As the city of Las Vegas continues expanding to the northwest toward the Las Vegas Pauite Tribal lands, we are working closely with the tribe on an agreement to protect reservation lands while also allowing the city to expand its borders and expand economic development opportunities.

At the April 7, 2021, City Council meeting, the members approved an intergovernmental agreement with the Las Vegas Paiute Council to establish development standards for land in the northwest. The agreement establishes standards for development on lands adjacent to the Las Vegas Paiute Tribal lands, provides for coordination of infrastructure development supporting tribal and city development, and outlines opportunities to collaborate on projects that will grow and diversify the economy and create employment opportunities.

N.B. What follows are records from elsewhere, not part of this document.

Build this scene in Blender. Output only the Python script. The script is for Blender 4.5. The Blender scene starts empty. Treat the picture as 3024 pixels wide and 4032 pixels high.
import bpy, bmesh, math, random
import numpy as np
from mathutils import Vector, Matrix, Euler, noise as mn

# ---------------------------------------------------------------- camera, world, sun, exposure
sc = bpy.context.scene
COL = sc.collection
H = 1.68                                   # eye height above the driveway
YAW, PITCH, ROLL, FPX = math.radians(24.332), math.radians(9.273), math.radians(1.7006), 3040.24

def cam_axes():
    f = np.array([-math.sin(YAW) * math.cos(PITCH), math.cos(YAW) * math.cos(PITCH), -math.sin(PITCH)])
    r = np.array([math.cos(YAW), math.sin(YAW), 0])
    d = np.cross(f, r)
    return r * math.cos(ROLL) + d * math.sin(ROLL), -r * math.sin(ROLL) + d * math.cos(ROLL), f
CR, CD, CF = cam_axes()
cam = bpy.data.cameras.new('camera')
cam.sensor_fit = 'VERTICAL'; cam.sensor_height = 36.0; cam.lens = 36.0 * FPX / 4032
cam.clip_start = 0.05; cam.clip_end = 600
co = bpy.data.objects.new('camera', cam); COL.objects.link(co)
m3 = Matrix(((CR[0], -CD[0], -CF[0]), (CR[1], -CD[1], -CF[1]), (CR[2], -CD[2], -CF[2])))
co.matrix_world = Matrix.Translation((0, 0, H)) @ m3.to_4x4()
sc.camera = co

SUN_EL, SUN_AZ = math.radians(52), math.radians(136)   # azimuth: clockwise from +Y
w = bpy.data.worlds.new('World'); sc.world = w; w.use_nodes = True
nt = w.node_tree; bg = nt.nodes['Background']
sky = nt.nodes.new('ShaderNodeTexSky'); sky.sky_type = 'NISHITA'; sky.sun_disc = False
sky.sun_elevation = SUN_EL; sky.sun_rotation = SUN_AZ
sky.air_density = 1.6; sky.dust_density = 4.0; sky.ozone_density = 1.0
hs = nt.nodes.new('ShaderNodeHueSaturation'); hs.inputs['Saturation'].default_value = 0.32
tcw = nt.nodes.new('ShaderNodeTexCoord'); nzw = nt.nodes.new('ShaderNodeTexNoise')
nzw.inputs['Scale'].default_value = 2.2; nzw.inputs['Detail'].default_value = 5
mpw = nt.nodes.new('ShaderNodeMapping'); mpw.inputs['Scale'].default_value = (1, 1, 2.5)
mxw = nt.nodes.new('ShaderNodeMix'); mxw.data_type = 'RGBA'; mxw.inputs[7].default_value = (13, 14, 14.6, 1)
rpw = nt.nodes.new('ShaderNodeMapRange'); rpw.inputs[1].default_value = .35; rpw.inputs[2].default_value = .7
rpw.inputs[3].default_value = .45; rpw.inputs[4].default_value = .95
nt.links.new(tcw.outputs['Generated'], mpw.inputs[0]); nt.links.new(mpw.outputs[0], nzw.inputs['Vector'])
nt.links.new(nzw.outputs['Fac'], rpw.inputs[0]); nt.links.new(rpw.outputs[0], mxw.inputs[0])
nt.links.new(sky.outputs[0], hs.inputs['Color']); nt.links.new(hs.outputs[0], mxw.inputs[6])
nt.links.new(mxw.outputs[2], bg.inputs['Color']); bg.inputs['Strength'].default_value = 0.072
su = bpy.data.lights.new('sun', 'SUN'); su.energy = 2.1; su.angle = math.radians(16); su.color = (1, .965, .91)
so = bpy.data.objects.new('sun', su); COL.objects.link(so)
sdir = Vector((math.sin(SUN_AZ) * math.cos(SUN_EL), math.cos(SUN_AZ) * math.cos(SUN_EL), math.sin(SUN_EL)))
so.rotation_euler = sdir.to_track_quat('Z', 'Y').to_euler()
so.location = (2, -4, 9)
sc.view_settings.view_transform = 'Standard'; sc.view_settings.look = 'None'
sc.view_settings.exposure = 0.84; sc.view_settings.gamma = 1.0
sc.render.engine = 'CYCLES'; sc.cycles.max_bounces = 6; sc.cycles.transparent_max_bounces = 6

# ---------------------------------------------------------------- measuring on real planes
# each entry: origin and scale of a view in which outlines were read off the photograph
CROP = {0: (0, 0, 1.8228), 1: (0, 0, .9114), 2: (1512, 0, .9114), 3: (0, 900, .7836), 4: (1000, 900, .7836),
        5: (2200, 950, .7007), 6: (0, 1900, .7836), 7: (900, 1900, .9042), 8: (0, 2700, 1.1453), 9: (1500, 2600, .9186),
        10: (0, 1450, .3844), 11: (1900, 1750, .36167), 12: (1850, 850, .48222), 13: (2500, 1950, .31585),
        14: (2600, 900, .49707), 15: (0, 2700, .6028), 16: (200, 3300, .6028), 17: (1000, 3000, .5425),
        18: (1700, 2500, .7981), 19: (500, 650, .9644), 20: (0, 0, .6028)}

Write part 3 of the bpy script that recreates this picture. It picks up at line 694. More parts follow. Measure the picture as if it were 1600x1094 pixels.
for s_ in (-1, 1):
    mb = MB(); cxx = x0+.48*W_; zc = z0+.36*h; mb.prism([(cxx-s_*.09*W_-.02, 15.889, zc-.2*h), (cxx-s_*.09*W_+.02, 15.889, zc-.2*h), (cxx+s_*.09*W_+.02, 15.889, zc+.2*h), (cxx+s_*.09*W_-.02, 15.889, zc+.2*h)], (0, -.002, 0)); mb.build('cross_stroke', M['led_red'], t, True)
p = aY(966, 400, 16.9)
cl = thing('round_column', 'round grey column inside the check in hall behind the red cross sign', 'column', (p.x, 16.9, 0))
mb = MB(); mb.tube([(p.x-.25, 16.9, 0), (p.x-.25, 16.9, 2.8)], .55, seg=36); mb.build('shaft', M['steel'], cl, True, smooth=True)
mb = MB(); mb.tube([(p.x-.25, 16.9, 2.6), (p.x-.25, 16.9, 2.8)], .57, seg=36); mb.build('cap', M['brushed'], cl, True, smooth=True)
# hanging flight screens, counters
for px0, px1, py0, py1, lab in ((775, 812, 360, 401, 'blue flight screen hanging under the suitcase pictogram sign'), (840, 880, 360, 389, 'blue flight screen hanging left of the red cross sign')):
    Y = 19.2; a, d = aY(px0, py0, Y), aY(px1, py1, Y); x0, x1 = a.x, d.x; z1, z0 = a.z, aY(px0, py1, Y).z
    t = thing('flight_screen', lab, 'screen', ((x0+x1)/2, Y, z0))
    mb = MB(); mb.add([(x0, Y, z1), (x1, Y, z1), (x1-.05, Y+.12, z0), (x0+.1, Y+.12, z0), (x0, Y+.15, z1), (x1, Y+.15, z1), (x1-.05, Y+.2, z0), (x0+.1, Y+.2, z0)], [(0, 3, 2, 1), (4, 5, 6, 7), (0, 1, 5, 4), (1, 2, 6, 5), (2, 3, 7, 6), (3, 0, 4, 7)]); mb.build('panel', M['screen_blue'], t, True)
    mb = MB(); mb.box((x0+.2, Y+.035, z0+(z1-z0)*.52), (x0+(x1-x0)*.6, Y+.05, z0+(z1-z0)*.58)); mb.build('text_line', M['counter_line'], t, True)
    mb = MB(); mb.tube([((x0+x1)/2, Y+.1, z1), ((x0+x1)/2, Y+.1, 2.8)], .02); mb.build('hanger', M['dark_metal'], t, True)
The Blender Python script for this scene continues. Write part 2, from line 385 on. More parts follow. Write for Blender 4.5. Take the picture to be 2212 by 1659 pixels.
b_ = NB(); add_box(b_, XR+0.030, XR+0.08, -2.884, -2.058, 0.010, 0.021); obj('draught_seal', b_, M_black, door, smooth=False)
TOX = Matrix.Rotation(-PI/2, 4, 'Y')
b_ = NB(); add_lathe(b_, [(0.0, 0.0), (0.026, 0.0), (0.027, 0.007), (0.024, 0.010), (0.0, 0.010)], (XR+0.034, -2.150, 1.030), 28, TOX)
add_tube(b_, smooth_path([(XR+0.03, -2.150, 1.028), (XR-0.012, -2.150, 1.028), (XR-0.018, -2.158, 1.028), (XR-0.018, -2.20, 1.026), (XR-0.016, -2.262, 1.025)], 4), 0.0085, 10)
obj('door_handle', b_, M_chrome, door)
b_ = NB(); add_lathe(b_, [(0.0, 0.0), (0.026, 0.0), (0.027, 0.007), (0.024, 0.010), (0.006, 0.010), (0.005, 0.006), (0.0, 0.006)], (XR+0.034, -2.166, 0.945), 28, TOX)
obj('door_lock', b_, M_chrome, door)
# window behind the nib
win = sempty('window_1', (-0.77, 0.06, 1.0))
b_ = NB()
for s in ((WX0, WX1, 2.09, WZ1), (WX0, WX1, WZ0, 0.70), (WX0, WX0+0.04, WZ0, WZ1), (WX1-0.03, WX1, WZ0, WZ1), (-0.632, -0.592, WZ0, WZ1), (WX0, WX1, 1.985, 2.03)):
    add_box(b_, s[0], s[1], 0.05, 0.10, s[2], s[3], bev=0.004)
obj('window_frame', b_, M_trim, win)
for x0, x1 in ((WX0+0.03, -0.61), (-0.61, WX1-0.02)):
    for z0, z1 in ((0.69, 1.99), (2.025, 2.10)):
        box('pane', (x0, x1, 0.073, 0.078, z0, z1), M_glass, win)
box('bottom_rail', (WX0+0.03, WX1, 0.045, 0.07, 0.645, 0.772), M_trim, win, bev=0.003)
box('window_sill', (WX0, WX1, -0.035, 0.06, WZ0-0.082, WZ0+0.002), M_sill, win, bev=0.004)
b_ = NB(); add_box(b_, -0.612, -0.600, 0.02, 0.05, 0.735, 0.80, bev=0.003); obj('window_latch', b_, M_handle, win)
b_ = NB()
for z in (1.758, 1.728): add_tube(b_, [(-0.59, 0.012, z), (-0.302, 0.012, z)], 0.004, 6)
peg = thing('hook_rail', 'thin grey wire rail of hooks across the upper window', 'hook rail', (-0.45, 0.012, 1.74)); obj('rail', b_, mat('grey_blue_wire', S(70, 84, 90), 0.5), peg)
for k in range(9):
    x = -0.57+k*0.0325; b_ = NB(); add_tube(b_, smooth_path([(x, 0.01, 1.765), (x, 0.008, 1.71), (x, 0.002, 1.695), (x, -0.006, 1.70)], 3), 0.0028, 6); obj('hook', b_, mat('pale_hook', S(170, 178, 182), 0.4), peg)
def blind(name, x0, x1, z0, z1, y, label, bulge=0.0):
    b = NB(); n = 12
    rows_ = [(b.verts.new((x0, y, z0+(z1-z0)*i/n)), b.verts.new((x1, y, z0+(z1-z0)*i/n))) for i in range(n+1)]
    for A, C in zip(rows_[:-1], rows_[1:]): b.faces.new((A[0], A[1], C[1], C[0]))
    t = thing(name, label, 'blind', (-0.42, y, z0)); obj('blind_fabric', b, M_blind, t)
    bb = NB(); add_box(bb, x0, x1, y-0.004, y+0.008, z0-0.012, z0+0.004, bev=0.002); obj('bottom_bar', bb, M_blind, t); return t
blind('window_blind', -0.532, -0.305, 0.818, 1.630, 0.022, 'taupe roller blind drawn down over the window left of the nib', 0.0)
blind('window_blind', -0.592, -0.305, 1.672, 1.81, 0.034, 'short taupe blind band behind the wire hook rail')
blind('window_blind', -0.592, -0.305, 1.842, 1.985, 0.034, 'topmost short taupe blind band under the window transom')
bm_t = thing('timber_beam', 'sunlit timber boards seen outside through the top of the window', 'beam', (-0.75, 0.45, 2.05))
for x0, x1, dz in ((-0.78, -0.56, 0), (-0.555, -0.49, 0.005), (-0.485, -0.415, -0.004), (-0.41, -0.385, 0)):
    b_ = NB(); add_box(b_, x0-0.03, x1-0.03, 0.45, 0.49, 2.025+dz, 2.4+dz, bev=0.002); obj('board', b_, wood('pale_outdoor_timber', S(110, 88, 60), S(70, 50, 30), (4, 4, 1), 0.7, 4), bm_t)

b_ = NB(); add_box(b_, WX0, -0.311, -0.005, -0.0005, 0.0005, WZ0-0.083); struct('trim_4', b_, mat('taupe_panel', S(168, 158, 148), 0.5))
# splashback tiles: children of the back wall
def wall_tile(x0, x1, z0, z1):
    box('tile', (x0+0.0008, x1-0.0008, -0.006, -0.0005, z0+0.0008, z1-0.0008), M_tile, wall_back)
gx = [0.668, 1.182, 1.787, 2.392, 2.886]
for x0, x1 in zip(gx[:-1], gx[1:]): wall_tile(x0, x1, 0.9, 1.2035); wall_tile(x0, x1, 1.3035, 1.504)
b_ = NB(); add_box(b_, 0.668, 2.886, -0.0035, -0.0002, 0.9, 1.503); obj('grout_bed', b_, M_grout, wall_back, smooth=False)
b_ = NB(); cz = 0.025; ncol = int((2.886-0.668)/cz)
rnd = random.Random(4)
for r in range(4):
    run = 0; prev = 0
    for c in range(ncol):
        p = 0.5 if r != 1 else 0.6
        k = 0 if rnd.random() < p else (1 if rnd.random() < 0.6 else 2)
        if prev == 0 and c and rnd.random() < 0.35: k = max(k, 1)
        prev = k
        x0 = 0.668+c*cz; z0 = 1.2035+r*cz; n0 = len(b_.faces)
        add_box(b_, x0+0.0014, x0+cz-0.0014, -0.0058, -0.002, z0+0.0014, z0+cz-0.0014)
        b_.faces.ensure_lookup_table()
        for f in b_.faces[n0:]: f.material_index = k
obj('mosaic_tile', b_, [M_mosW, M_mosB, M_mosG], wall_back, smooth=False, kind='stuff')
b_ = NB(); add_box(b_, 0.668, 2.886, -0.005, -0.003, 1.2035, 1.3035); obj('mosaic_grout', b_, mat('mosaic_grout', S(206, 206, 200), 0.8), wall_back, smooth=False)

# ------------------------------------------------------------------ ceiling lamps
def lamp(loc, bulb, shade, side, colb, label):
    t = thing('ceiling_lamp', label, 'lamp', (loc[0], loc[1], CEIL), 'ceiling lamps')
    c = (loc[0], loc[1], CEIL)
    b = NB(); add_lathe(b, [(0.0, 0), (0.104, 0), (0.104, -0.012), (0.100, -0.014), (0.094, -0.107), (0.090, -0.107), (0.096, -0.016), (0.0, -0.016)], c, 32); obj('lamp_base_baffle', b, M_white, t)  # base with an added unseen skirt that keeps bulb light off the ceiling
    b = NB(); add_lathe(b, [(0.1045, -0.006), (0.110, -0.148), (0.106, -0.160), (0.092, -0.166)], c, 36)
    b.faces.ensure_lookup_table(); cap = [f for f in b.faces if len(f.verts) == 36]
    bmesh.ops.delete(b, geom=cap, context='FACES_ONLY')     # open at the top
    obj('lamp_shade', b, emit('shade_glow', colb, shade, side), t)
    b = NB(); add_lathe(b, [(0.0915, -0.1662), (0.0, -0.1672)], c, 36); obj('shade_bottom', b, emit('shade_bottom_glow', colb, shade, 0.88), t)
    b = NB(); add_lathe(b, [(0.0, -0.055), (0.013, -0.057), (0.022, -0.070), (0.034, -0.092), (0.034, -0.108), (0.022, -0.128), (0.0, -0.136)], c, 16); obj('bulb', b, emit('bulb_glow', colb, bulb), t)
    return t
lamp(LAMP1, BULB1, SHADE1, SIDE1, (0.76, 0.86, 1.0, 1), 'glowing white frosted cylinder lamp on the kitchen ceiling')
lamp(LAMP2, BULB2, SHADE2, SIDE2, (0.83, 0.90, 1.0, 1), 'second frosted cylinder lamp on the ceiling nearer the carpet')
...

One of the development standards provides the city with the ability to develop 940 acres for a master planned community on land east of the reservation. The city will also benefit from new economic development by working jointly with the tribe to develop a 1,000-acre job creation zone on tribal land. This new technology center, which is still in the planning stages,  will create jobs, diversify the economy and create a revenue stream for the city. 

Importantly, the agreement will return more than 3,000 acres of ancestral lands to the tribe.

You can view the agreement here.

Since its inception in 1905 Las Vegas has been steadily growing (check out this map that illustrates that growth), but in the last several years planners knew that the city had become landlocked. The city, like an island, had run out of space to grow, except instead of being surrounded by water, the city of Las Vegas is surrounded by other governmental jurisdictions. These include our neighbors in unincorporated Clark County and North Las Vegas as well as the Las Vegas Paiute Tribe, the Nellis Air Force Base Range and lands under the auspices of the Bureau of Land Management.

The agreement adds developable land to the city and also protects treasured tribal lands.